MAN Says Naira Depreciation Hurting Manufacturing


The Director General, DG, of the Manufacturers Association of Nigeria (MAN), Segun Ajayi-Kadir, has raised serious concerns over the continuous depreciation of the naira calling on the government to implement immediate measures to alleviate the challenges faced by the manufacturing sector.

Speaking on a ChannelsTV program Wednesday, Ajayi- Kadir, cautioned against excessive import dependence, noting its adverse effects on the manufacturing sector, employment, and the economy’s self-sufficiency.

The DG, spoke on the need for government to focus on creating a conducive manufacturing environment in achieving industrialization, self-sufficiency and job creation.

Addressing short-term measures to alleviate challenges faced by manufacturers, Ajayi-Kadir recommended freezing the rates at which the import of raw materials, spares, and machines is calculated.

According to him, this would provide stability for manufacturers, shielding them from the impact of fluctuating currency values and fostering a more predictable business environment.

He also highlighted the need to freeze the rates at which gas prices are calculated and suggested improvements in security to ensure the smooth supply of raw materials.

Ajayi-Kadir, proposed the government open new credit sources with rates not exceeding 5 per cent, providing quick wins to alleviate pressure on the manufacturing sector.

“As a matter of fact there is no reason why we should be paying for gas in dollars and It is way too high one of the highest in the world. Another thing is you need to improve on security because even those raw materials that we will get locally from the farmers and logistics is becoming a challenge.

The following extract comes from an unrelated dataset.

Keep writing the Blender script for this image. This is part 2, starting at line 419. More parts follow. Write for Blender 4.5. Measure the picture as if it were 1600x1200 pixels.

“Additionally government should remove the price verification porter because it’s making companies to shut down they are not able to import those raw materials. I think if government does this and of course, opens new windows for us to source our credit at rates that are not lower and that are not higher than 5 per cent. I think these are very quick wins that government can do that can lower the pressure that is upon the manufacturing sector, ” he said.

Highlighting challenges in accessing foreign exchange (forex), Ajayi-Kadir disclosed that manufacturers primarily obtain forex through Bureau De Change, as banks typically offer less than 20 per cent of the required amount.

He called for a reconsideration of this process to ensure manufacturers receive adequate forex to sustain their operations.